• **Dataset rows**
==*==
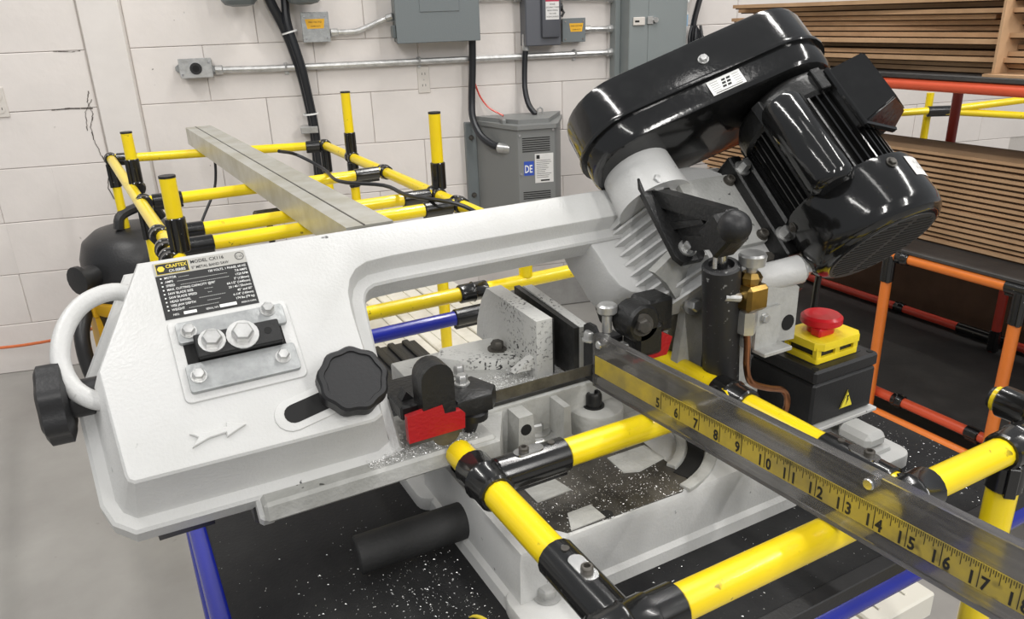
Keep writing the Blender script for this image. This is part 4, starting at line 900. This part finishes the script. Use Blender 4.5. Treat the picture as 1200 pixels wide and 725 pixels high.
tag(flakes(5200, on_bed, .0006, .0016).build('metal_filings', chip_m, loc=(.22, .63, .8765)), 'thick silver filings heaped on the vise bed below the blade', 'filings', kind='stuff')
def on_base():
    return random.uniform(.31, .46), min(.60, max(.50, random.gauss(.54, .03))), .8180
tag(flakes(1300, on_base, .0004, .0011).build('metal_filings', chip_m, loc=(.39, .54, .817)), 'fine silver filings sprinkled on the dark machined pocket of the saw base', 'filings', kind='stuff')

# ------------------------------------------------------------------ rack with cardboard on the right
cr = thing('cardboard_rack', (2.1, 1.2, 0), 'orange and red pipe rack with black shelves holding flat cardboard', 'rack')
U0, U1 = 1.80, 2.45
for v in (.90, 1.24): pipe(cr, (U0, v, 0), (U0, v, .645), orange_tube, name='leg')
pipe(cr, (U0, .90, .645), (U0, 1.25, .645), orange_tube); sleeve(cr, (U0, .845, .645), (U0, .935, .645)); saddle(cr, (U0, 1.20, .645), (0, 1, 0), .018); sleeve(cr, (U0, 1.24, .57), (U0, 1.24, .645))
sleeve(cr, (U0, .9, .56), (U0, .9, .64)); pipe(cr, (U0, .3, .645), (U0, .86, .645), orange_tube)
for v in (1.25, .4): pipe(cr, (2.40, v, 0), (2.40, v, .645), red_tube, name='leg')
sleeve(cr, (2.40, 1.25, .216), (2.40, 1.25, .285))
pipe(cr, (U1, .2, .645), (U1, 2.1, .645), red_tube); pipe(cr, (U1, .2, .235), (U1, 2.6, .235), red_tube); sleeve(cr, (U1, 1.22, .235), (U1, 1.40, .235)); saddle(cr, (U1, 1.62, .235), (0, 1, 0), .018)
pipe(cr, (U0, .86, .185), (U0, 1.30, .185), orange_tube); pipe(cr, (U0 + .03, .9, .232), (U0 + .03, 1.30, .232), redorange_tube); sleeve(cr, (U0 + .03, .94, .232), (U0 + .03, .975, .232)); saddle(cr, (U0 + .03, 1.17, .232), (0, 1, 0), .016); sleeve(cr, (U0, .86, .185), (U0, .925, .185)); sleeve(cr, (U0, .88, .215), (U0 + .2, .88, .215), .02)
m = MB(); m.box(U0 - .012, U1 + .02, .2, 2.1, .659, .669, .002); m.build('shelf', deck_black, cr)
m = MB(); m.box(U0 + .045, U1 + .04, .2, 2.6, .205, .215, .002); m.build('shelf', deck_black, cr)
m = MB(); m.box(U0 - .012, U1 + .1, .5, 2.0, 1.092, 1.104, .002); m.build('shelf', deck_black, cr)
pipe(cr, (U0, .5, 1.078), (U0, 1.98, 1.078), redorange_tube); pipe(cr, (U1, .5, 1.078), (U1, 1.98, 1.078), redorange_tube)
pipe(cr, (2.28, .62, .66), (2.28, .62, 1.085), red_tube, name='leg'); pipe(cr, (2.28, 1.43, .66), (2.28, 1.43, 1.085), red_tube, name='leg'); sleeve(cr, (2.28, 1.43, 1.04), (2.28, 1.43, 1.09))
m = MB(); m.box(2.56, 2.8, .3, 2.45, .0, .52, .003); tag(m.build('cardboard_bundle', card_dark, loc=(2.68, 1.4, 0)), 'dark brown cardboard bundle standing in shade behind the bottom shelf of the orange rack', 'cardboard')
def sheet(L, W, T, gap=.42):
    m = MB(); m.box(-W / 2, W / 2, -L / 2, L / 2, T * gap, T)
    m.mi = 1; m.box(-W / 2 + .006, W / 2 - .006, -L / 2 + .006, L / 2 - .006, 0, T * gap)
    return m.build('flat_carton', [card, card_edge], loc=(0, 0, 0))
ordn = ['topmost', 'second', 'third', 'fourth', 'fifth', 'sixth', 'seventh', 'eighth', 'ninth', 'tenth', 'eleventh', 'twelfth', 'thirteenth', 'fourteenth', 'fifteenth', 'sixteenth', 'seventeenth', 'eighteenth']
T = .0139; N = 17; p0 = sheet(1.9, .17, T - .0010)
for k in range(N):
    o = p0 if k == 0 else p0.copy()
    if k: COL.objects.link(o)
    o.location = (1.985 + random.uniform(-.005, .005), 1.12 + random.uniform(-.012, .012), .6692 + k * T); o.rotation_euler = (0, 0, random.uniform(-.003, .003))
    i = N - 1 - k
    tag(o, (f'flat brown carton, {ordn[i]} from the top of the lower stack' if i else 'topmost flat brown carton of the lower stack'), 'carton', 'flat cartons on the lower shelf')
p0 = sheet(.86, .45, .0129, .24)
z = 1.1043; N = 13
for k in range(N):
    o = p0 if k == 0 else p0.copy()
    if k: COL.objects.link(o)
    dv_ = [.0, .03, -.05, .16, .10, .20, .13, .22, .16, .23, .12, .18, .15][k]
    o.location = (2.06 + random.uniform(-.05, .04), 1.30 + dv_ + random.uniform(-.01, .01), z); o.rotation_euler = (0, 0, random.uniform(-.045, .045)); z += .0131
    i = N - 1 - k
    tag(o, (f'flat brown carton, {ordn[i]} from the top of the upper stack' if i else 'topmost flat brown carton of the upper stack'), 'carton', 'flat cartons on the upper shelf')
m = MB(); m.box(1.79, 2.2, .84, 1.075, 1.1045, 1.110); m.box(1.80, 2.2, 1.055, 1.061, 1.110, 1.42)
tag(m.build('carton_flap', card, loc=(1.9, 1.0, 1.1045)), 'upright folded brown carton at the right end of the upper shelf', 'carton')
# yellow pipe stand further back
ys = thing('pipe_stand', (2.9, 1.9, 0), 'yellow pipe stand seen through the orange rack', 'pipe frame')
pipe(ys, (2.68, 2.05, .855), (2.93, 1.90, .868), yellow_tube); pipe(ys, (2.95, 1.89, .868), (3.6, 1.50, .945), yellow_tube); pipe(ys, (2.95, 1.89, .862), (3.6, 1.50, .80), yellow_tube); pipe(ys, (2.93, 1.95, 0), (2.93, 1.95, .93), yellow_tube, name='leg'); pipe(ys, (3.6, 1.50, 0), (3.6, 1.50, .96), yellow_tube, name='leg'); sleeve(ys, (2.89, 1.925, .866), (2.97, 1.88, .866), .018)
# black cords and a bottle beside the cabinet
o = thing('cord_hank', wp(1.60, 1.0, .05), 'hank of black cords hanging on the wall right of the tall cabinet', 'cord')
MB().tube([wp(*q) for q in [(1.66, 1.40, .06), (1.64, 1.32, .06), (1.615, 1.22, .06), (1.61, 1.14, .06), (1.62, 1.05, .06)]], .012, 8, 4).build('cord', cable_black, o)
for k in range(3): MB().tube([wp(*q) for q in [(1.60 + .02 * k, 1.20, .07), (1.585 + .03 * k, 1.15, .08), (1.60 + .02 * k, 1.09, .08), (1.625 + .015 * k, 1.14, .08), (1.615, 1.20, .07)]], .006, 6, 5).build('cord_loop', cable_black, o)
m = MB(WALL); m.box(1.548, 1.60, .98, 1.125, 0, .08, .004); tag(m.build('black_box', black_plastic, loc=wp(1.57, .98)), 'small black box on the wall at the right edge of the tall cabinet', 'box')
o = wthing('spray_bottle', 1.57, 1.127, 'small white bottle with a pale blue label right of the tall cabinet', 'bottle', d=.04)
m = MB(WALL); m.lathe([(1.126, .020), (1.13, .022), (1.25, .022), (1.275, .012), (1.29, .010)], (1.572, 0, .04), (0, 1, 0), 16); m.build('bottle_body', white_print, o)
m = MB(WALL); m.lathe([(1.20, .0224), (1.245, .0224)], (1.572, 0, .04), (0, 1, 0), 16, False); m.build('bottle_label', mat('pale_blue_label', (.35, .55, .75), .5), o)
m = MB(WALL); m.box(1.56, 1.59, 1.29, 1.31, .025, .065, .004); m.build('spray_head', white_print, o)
==*==
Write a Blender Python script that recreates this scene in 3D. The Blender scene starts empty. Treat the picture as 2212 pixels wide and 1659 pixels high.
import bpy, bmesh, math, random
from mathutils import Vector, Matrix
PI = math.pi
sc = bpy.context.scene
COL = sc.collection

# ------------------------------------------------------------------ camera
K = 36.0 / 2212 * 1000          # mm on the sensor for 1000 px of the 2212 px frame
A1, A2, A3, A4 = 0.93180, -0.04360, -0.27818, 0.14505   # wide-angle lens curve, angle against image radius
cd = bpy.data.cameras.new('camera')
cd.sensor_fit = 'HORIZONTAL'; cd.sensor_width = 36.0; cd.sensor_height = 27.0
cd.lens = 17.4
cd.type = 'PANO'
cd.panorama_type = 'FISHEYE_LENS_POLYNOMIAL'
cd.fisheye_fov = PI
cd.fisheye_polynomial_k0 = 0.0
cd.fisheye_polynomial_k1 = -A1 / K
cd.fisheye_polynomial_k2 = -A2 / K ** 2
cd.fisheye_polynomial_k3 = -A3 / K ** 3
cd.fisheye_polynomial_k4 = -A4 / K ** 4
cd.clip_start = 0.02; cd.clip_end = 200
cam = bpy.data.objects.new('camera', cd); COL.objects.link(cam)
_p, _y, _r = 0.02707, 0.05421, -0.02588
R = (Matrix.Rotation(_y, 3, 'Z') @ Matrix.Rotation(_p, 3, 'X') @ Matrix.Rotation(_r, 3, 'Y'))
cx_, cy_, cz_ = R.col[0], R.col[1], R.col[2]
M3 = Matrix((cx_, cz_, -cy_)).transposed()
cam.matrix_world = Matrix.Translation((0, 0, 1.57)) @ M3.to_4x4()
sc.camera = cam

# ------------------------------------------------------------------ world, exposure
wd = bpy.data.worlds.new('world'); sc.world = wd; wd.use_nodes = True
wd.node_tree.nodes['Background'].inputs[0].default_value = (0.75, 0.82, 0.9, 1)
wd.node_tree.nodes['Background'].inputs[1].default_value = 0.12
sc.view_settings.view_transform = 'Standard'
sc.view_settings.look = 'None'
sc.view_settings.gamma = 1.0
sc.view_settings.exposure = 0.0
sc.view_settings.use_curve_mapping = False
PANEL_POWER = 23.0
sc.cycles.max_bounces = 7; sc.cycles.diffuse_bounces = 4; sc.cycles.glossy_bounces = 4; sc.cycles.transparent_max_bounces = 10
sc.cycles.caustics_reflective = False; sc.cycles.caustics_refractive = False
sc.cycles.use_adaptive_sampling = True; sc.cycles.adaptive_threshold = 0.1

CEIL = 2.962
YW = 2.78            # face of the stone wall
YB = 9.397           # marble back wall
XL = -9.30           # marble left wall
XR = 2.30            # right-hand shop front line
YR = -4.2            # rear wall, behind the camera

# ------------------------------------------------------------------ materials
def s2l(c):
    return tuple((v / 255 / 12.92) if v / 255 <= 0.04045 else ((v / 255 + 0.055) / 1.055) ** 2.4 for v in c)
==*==
Exactly and exclusively, reproduce the lines that start at the line containing "Write a Blender" and end at the line containing "COL = sc.collection", inclusive of both.

Write a Blender Python script that recreates this scene in 3D. The Blender scene starts empty. Treat the picture as 2212 pixels wide and 1659 pixels high.
import bpy, bmesh, math, random
from mathutils import Vector, Matrix
PI = math.pi
sc = bpy.context.scene
COL = sc.collection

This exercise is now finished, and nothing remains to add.